The quality of sensuousness is so deeply infused in Keats’ poetry that Louis McNiece calls him ‘a sensuous mystic’. Keats is mystic of senses and not of thoughts as he sought to apprehend the ultimate truth of the universe through his aesthetic sensations and not through intellectual or philosophical ideas.

Regarding Keats’ sensuousness Mathew Arnold very aptly remarks:
“No one can question the eminency in Keats’ poetry of the quality of sensuousness. Keats as a poet is eminently and enchantingly sensuous.”

Keats’ sensuousness is seen at his very best in his odes. Keats is primarily and pre-eminently is a poet of sensations and not of intellect. In ‘Ode on a Grecian Urn’, for example, Keats produces a series of sensuous pictures by his powerful imagination.

“Heard melodies are sweet but those unheard
 Are sweeter; therefore ye soft pipes play on
  Not to the sensual ear but more endeared
  Pipes to the spirit ditties of no tone.”

In ‘Ode to Autumn’, Keats produces a feast of colourful images.

“Season of mists and mellow fruitfulness
 Close bosom-friend of maturing sun
 Conspiring with him how to load and bless
With fruit the vines that round the thatch-eves run
To bend with apples moss’d cottage-trees.”

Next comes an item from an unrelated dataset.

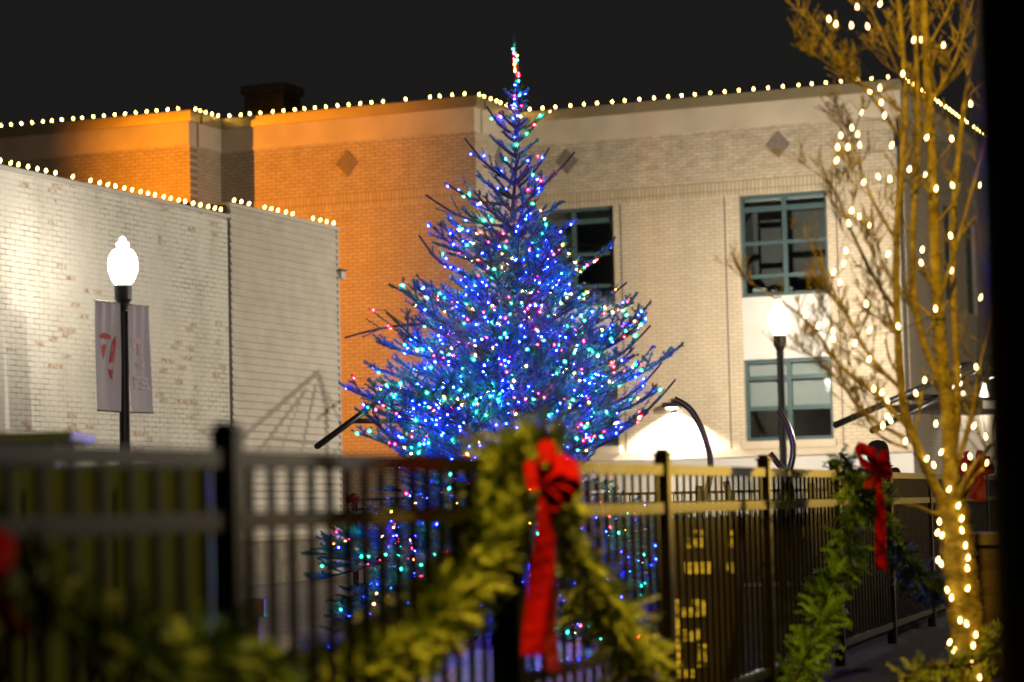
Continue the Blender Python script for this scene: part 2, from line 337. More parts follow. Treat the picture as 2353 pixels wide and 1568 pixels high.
# ------------------------------------------------------------------ main building
pA = at(435, 255, 50.0); ZR = pA.z                                # roof height
A1 = Vector((pA.x, pA.y, 0)); fA = Fac(A1, UD)                     # bay A runs to the left (negative s)
fr1 = Fac(A1, VD); s, _ = fr1.hit(506, 276); B0 = fr1.pt(s, 0, 0); LR1 = s
fB = Fac(B0, UD); s, _ = fB.hit(1090, 222); B1 = fB.pt(s, 0, 0); LB = s
fr2 = Fac(B1, VD); s, _ = fr2.hit(1192, 258); C0 = fr2.pt(s, 0, 0); LR2 = s
fC = Fac(C0, UD); s, _ = fC.hit(2068, 183); C1 = fC.pt(s, 0, 0); LC = s
fD = Fac(C1, VD); LD = 12.5
bld = empty('brick_building', B0, 'tan brick two storey building with stepped facade and lights along its roof edge', 'building')
def hole(f, x0, y0, x1, y1):
    a, zt = f.hit(x0, y0); b, _ = f.hit(x1, y0); _, zb = f.hit((x0+x1)/2, y1); return (a, b, zb, zt)
aU = fC.hit(1697, 449); bU = fC.hit(1898, 437); zb = fC.hit(1703, 684)[1]
hU = (aU[0], bU[0], zb, (aU[1]+bU[1])/2)
aL = fC.hit(1712, 828)
hL = (hU[0], hU[1], fC.hit(1717, 1015)[1], aL[1])
wL = fC.hit(1408, 470)
hU2 = (wL[0]-(hU[1]-hU[0]), wL[0], hU[2], hU[3]); hL2 = (hU2[0], hU2[1], hL[2], hL[3])
TH_ = .32
wall(fA, -9, 0, 0, ZR-.72, [], MT['brick_b'], bld, TH_)
wall(fr1, TH_+.002, LR1, 0, ZR-.72, [], MT['brick_b'], bld, TH_)
wall(fB, TH_*0+.0, LB, 0, ZR-.72, [], MT['brick_b'], bld, TH_)
wall(fr2, TH_+.002, LR2, 0, ZR-.72, [], MT['brick'], bld, TH_)
wall(fC, 0, LC, 0, ZR-.72, [hU, hL, hU2, hL2, (hU[0], hU[1], hL[3], hU[2]), (hU2[0], hU2[1], hL[3], hU[2])], MT['brick'], bld, TH_)
# side D with narrow windows and an entrance bay
dw = []
for x0, y0, x1, y1 in ((2166, 470, 2190, 690), (2216, 505, 2240, 716)):
    a = fD.hit(x0, y0); b = fD.hit(x1, y0); dw.append((a[0], b[0], fD.hit(x0, y1)[1], a[1]))
wall(fD, TH_+.002, LD, 0, ZR-.72, dw, MT['brick'], bld, TH_)
for f, s0, s1, sh in ((fA, -9, 0, 0), (fr1, TH_, LR1, 0), (fB, 0, LB, 0), (fr2, TH_, LR2, 0), (fC, 0, LC, 0), (fD, TH_, LD, 0)):
    e0 = -.03 if f in (fA, fB, fC) else 0
    fbox(f, 'fascia_band', MT['stone'], bld, s0 if f in (fr1, fr2, fD) else s0, s1-.0, -.035, .30, ZR-.718, ZR-.222)
    fbox(f, 'coping', MT['coping'], bld, s0+(.1 if f in (fr1, fr2, fD) else -.0), s1+(.07 if f in (fA, fB, fC) else 0), -.075, .33, ZR-.219, ZR)
# soldier course bands
zs0 = fC.hit(1650, 452)[1]; zs1 = zs0+.29
fbox(fC, 'soldier_course', MT['soldier'], bld, .02, LC-.02, -.012, .01, zs0, zs1)
fbox(fB, 'soldier_course', MT['soldier'], bld, .5, LB-.02, -.012, .01, zs0, zs1)
# pilaster joints beside the window bays
mb = MB()
for px in (1428, 1668, 1925):
    a = fC.hit(px, 600)[0]; mb.box(a-.012, a+.012, -.004, .01, 1.9, zs0-.01)
mb.build('control_joint', MT['seam'], bld, fC.M)
# diamonds
for f, px, py in ((fB, 798, 375), (fC, 1303, 372), (fC, 1788, 333), (fr2, 1147, 366)):
    a, z = f.hit(px, py); r = .255; mb = MB(); q = [(a-r, -.018, z), (a, -.018, z-r*1.08), (a+r, -.018, z), (a, -.018, z+r*1.08)]
    mb.add(q+[(x, .01, zz) for x, _, zz in q], [(0, 1, 2, 3), (0, 4, 5, 1), (1, 5, 6, 2), (2, 6, 7, 3), (3, 7, 4, 0)])
    mb.build('diamond_tile', MT['tile'], bld, f.M)
# windows
def window(f, h, rows, blind_to, parent, nx=2, dep=.1, fw=.075):
    a, b, c, d = h; H = d-c; mb = MB(); y0, y1 = dep, dep+.08
    mb.box(a, a+fw, y0, y1, c, d); mb.box(b-fw, b, y0, y1, c, d); mb.box(a+fw, b-fw, y0, y1, d-fw, d); mb.box(a+fw, b-fw, y0, y1, c, c+fw)
    for k in range(1, nx):
        x = a+(b-a)*k/nx; mb.box(x-.05, x+.05, y0+.005, y1-.005, c+fw, d-fw)
    for r, w_ in rows: z = d-H*r; mb.box(a+fw, b-fw, y0+.012, y1-.012, z-w_/2, z+w_/2)
    o = mb.build('window', MT['teal'], parent, f.M)
    fbox(f, 'pane', MT['glass'], o, a+.02, b-.02, dep+.036, dep+.042, c+.02, d-.02)
    if blind_to > 0: fbox(f, 'blind', MT['blind'], o, a+.03, b-.03, dep+.20, dep+.21, d-H*blind_to, d-.01)
    mb = MB(); A, B, C_, D_ = a-.35, b+.35, c-.3, d+.3; y2, y3 = .33, 2.2
    mb.quad((A, y3, C_), (B, y3, C_), (B, y3, D_), (A, y3, D_)); mb.quad((A, y2, C_), (A, y3, C_), (A, y3, D_), (A, y2, D_)); mb.quad((B, y3, C_), (B, y2, C_), (B, y2, D_), (B, y3, D_))
    mb.quad((A, y2, C_), (B, y2, C_), (B, y3, C_), (A, y3, C_)); mb.quad((A, y3, D_), (B, y3, D_), (B, y2, D_), (A, y2, D_))
    mb.build('room_lining', MT['room'], o, f.M); return o
for h in (hU, hU2):
    o = window(fC, h, ((.14, .11), (.475, .075), (.80, .08)), .13, bld)
    # things kept on the inner sill, a ceiling light and a door leaf seen inside
    a, b, c, d = h; y = .32
    for q0, q1, hh in ((.16, .42, .2), (.55, .66, .15), (.82, .98, .19)): fbox(fC, 'stored_box', MT['blind'], o, a+q0, a+q1, y, y+.11, c+.08, c+hh)
    mb = MB(); mb.box(a+.1, a+.55, 1.2, 1.25, c, d-.4); mb.build('room_partition', MT['part'], o, fC.M)
for h in (hL, hL2): window(fC, h, ((.225, .085), (.60, .09)), .6, bld)
for h in dw: window(fD, h, ((.3, .06), (.62, .06)), 0, bld, nx=1, fw=.05)
for h, h2 in ((hU, hL), (hU2, hL2)):
    fbox(fC, 'spandrel_panel', MT['white'], bld, h[0], h[1], .03, .30, h2[3]+.002, h[2]-.002)
    fbox(fC, 'window_sill', MT['stone'], bld, h[0]-.06, h[1]+.06, -.09, .098, h2[2]-.16, h2[2]-.002)
zw = fC.hit(1850, 1040)[1]
fbox(fC, 'water_table', MT['stone'], bld, .03, LC+.05, -.07, .02, zw-.05, zw+.11)
fbox(fC, 'plinth', MT['white'], bld, .03, LC+.02, -.03, .01, 0, zw-.052)
mb = MB(); a = fC.hit(2068, 400)[0]; mb.tube([(a, -.06, ZR-.8), (a, -.06, zw+.15)], .035, 8); mb.build('downspout', MT['black'], bld, fC.M)
mb = MB(); a, z = fC.hit(2069, 322); mb.box(a-.09, a+.09, -.2, -.0, z-.14, z+.14); mb.build('rainwater_head', MT['black'], bld, fC.M)
# roof deck closing the volume
mb = MB(); e = [A1-UD*9, A1, B0, B1, C0, C1, C1+VD*LD, C1+VD*LD-UD*24]
mb.add([(p.x, p.y, ZR-.6) for p in e], [tuple(range(len(e)))]); mb.build('roof', MT['roof'], bld)
# chimney
pc = at(651, 200, 55.5); fch = Fac(pc, UD); fcs = Fac(pc, VD)
w0 = -fch.hit(562, 210)[0]; w1 = fcs.hit(690, 215)[0]; zt = fch.hit(651, 190)[1]
ch = fbox(fch, 'chimney', MT['chim'], bld, -w0, 0, 0, w1, ZR-.7, zt-.2)
fbox(fch, 'chimney_cap', MT['chim'], ch, -w0-.07, .07, -.07, w1+.07, zt-.2, zt)

# ------------------------------------------------------------------ painted brick building on the left
p0 = at(0, 380, 33.0); fP = Fac(p0, VD); sP = fP.hit(524, 495)[0]; sS = fP.hit(774, 530)[0]
zP = at(0, 380, 33).z; zS = fP.hit(527, 471)[1]
pb = empty('painted_building', fP.pt(3, 0, 0), 'low old brick building with flaking white paint and a beige sided end', 'building')
fbox(fP, 'wall', MT['wash'], pb, -9, sP-.03, 0, .3, 0, zP-.06)
fbox(fP, 'coping', MT['trim'], pb, -9, sP-.03, -.05, .35, zP-.058, zP)
fbox(fP, 'seam', MT['seam'], pb, sP-.028, sP+.028, .012, .3, 0, zS)
mb = MB(); bh = .122; n = int(zS/bh)                                # lap boards
for i in range(n):
    z0, z1 = i*bh, min((i+1)*bh+.006, zS-.03); k = sP+.03; e_ = sS-.05
    mb.add([(k, -.042, z0), (e_, -.042, z0), (e_, -.004, z1), (k, -.004, z1), (k, .0, z0), (e_, .0, z0)], [(0, 1, 2, 3), (4, 5, 1, 0)])
mb.box(sP+.03, sS-.05, .001, .28, 0, zS-.03)
mb.build('lap_siding', MT['lap'], pb, fP.M)
fbox(fP, 'corner_trim', MT['trim'], pb, sS-.048, sS, -.03, .3, 0, zS-.031)
fbox(fP, 'corner_joint', MT['seam'], pb, sS-.062, sS-.049, -.026, .2, 0, zS-.031)
fbox(fP, 'coping', MT['trim'], pb, sP-.02, sS+.02, -.05, .35, zS-.028, zS+.03)
RE = fP.pt(sS, 0, 0); fR = Fac(RE-UD*14, UD)                       # rear wall facing the alley, local -y would face the yard
mb = MB(); mb.quad((0, 0, 0), (0, 0, zS-.03), (13.7, 0, zS-.03), (13.7, 0, 0)); mb.build('rear_wall', MT['wash'], pb, fR.M)
mb = MB(); q = [fP.pt(-9, .3, 0), fP.pt(sS, .3, 0), fP.pt(sS, 14, 0), fP.pt(-9, 14, 0)]
mb.add([(p.x, p.y, zP-.35) for p in q], [(0, 1, 2, 3)]); mb.build('roof', MT['roof'], pb)
mb = MB()                                                          # bunched black roofing felt at the junction
pts = []
for i in range(13):
    t = i/12; s_ = fP.hit(436+118*t, 480)[0]; h_ = .02+.30*math.sin(math.pi*min(1, t*1.05))**.8*(.75+.25*math.sin(t*17))*(.45+.55*t)
    pts.append((s_, h_))
zb_ = zP-.01
for (a, ha), (b, hb) in zip(pts[:-1], pts[1:]):
    mb.quad((a, .36, zb_), (b, .36, zb_), (b, .5, zb_+hb), (a, .5, zb_+ha)); mb.quad((a, .5, zb_+ha), (b, .5, zb_+hb), (b, .95, zb_+hb*.6), (a, .95, zb_+ha*.6))
mb.build('roof_felt', MT['tarp'], pb, fP.M)

# ------------------------------------------------------------------ bulbs along the roof edges
def bulb_mesh(m, r=.03, h=.075):
    mb = MB(); mb.lathe([(r*.35, 0), (r*.75, h*.15), (r, h*.38), (r*.8, h*.66), (r*.38, h*.9), (.002, h)], 10); mb.cur = 1
    mb.lathe([(r*.42, -h*.42), (r*.5, -h*.36), (r*.5, -.001)], 8); o = mb.build('bulb', [m, MT['socket']], smooth=True)
    me = o.data; bpy.data.objects.remove(o); return me
ROOFB = bulb_mesh(MT['bulb'], .021, .062)
def roof_string(f, sa, sb, z, n, label, y=-.03, tilt=0, jit=.022):
    g = empty('string_lights', f.pt((sa+sb)/2, y, z), label, 'string lights', 'roof edge light strings')
    mb = MB(); ss = [sa+(sb-sa)*(i+.5)/n for i in range(n)]
    mb.tube([f.pt(sa, y, z+.012)]+[f.pt(s_+dx, y+.004*math.sin(s_*9), z+.010+(0 if dx == 0 else -.016)) for s_ in ss for dx in (0, (sb-sa)/n*.5)], .011, 5)
    mb.build('cord', MT['wire'], g)
    for s_ in ss:
        if random.random() < .035: continue                      # a bulb is missing here and there
        o = bpy.data.objects.new('bulb', ROOFB); col.objects.link(o)
        m = Matrix.Translation(f.pt(s_+random.uniform(-jit, jit), y, z+.036)) @ Matrix.Rotation(random.uniform(-.32, .32)+tilt, 4, 'Y') @ Matrix.Rotation(random.uniform(-.15, .15), 4, 'X')
        put(o, g, m)
    return g
zz = ZR
roof_string(fA, fA.hit(-6, 295)[0], -.12, zz, 18, 'string of warm bulbs on the leftmost, darkest orange roof edge')
roof_string(fr1, .05, LR1-.02, zz, 5, 'short string of warm bulbs on the first left return of the tan roof')
roof_string(fB, .1, LB-.1, zz, 22, 'string of warm bulbs on the roof edge in front of the chimney')
roof_string(fr2, .05, LR2-.05, zz, 8, 'short string of warm bulbs on the roof return just behind the tree tip')
roof_string(fC, .1, LC-.1, zz, 26, 'long string of warm bulbs on the roof edge above the teal windows')
roof_string(fD, .1, LD-3, zz, 24, 'string of warm bulbs receding down the roof at the far right')
roof_string(fP, fP.hit(-12, 378)[0], sP-.1, zP, 28, 'string of bulbs along the flaking white painted wall', y=0, tilt=.3)
roof_string(fP, sP+.05, sS-.02, zS+.03, 15, 'string of bulbs along the top of the beige siding', y=0, tilt=.3)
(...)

Perhaps the best illustration of Keats’ synaesthetic imagery is in his ‘Ode to a Nightingale’. Here Keats’ imaginative powers are seen at the very best.

“O for a draught of vintage! That hath been
  Cooled a long in deep delved earth
  Tasting of flora and country green
Dance, Provencal song and sunburnt mirth.”

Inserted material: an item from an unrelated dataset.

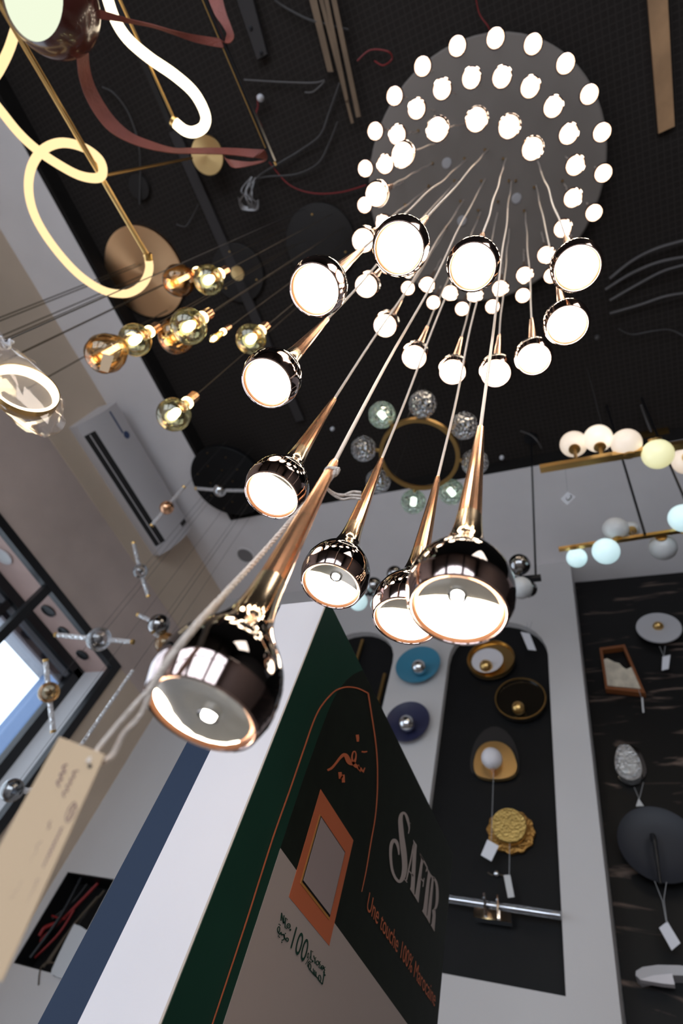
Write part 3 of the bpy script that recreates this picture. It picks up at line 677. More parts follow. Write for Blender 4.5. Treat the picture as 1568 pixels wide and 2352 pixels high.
# ================================================================== BAGGED RING LAMP (left edge)
dp = 1.55; c0 = at(55, 899, dp)
u = (at(118, 932, dp + .03) - at(-8, 866, dp - .03)).normalized(); 
nn = (ray(55, 899).normalized() * -.62 + R0 * .45 + R1 * -.62).normalized(); nn = (nn - u * nn.dot(u)).normalized(); v = nn.cross(u)
t = thing('ring_lamp', c0, 'small glowing ring lamp wrapped in a clear plastic bag at the left edge', 'lamp')
rr = .0905
circ = lambda r, h: [c0 + (u * math.cos(2 * PI * k / 48) + v * math.sin(2 * PI * k / 48)) * r + nn * h for k in range(48)]
obj('glow_band', MB().lathe([(rr - .012, -.014), (rr - .0035, -.014), (rr - .0035, .014), (rr - .012, .014), (rr - .012, -.014)], c0, nn, 64), M['ring_light'], t)
obj('brass_hoop', MB().lathe([(rr - .0035, -.015), (rr, -.015), (rr, .015), (rr - .0035, .015), (rr - .0035, -.015)], c0, nn, 64), M['brass'], t)
def crumple(seg=26):
    c = MB(); rings = [(.006, .30), (.010, .18), (.016, .155), (.045, .11), (.085, .05), (.099, .0), (.095, -.04), (.07, -.085), (.035, -.125), (.008, -.16), (0, -.165)]
    vs = []; fs = []; rnd = random.Random(3); kk = [rnd.uniform(-.12, .12) for _ in range(seg * len(rings))]
    upv = V((0, 0, 1))
    low = at(104, 1003, dp) - c0; hi = at(6, 790, dp) - c0
    for j, (r, h) in enumerate(rings):
        cen = c0 + (hi * (h / .155) if h > 0 else low * (-h / .165)) * 1.0
        for k in range(seg):
            a = 2 * PI * k / seg; q = r * (1 + kk[j * seg + k] * (1.2 if j > 1 else 1)); vs.append(cen + (u * math.cos(a) + v * math.sin(a) * .98) * q)
    for j in range(len(rings) - 1):
        for k in range(seg): k2 = (k + 1) % seg; fs.append((j * seg + k, j * seg + k2, (j + 1) * seg + k2, (j + 1) * seg + k))
    c.add(vs, fs); return c
obj('plastic_bag', crumple(), M['plastic'], t, smooth=20)
rnd = random.Random(5)
kp = at(6, 786, dp)
for k in range(3):
    obj('bag_knot', MB().tube(smooth_path([kp + V((rnd.uniform(-.02, .02), rnd.uniform(-.02, .02), rnd.uniform(-.012, .02))) for _ in range(5)], 4), .004, 8), M['tag_white'], t)
obj('cord', MB().tube([kp, V((kp.x, kp.y, 5.55))], .002, 6), M['grey_wire'], t)

# ================================================================== AIR CONDITIONER
t = thing('air_conditioner', (XL, 1.48, 4.9), 'long white split air conditioner with a dark open vent on the left wall', 'air conditioner')
PR = [(-3.75, 4.885), (-3.655, 4.862), (-3.64, 4.866), (-3.575, 4.945), (-3.535, 5.04), (-3.515, 5.12), (-3.512, 5.22), (-3.53, 5.275), (-3.56, 5.29), (-3.75, 5.29)]
y0, y1 = .80, 2.16
def extr(prof, ya, yb, end=.0):
    n = len(prof); vs = [(x, ya, z) for x, z in prof] + [(x, yb, z) for x, z in prof]
    fs = [tuple(range(n)), tuple(range(2 * n - 1, n - 1, -1))] + [(k, n + k, n + (k + 1) % n, (k + 1) % n) for k in range(n)]
    return MB().add(vs, fs)
obj('case', extr(PR, y0, y1), M['ac_white'], t, smooth=30)
def off(p, q, a, b, d):     # point between p and q at fractions, lifted outwards
    dx, dz = q[0] - p[0], q[1] - p[1]; l = math.hypot(dx, dz); nx, nz = dz / l, -dx / l
    return [(p[0] + dx * a + nx * d, p[1] + dz * a + nz * d), (p[0] + dx * b + nx * d, p[1] + dz * b + nz * d)]
A, B = PR[2], PR[3]
q1 = off(A, B, .02, .98, .0015); q2 = off(A, B, .02, .98, -.01)
obj('vent', extr([q1[0], q1[1], q2[1], q2[0]], y0 + .10, y1 - .10), M['ac_dark'], t, smooth=0)
q1 = off(A, B, .42, .50, .004); q2 = off(A, B, .42, .50, -.002)
obj('vent_blade', extr([q1[0], q1[1], q2[1], q2[0]], y0 + .11, y1 - .11), M['ac_white'], t, smooth=0)
for k in range(4):
    ya = y0 + .14 + k * .29; q1 = off(A, B, .66, .70, .004); q2 = off(A, B, .66, .70, -.002)
    obj('vent_blade', extr([q1[0], q1[1], q2[1], q2[0]], ya, ya + .24), M['grey_metal'], t, smooth=0)
g1, g2 = PR[5], PR[6]
q1 = off(g1, g2, .1, .28, .0012); q2 = off(g1, g2, .1, .28, -.003)
obj('blue_stripe', extr([q1[0], q1[1], q2[1], q2[0]], y0 + .03, y0 + .24), M['ac_blue'], t, smooth=0)
obj('round_badge', MB().lathe([(0, .002), (.032, .002), (.034, 0), (0, 0)], (-3.5125, y0 + .27, 5.165), (1, 0, 0), 24), M['ac_blue'], t)
obj('display_window', MB().box((-3.513, y1 - .13, 5.07 + .09), (-3.509, y1 - .09, 5.24)), M['grey_metal'], t, smooth=0)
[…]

Owing to dense foliage of beach trees the poet cannot see the flowers but still can differentiate them from their fragrance:
“I cannot see what flowers are at my feet
Nor what soft incense hangs upon the boughs
But in embalmed darkness guess each sweet.”

In Keats’ late poetry we see that it underwent a change. There is increasing concern of human problems and longing for death. Nevertheless sensuousness is still wearing its fairy pattern though colouring is different: it is touched with “still sad music of humanity”:

“Then in a wailful choir small gnats mourn
   Among the river sallows born aloft
  Or sinking as light wind lives or dies.”

In the final stanza of ‘Ode to Autumn’, Keats enthusiastically presents universal and all-embracing sensuous images which enthrall and enchant us:

“Hedge-cricket sings and now with treble soft
  The red-breast whistle from a garden croft
 And gathering swallows twittering in the skies.”

The above lines are so beautiful in rhythm and composition that Compton Rickett finds a ‘symphony of sounds’ in these lines.

Summing up, we can say that poetry comes to Keats as a ‘joy wrought in sensations’ and he accordingly advised Shelley to ‘load every rift with ore’. Be it ode or sonnet or narrative poetry, Keats is richly sensuous. Keats’ sensuousness is not only delicate and delicious but also aesthetic and delightful.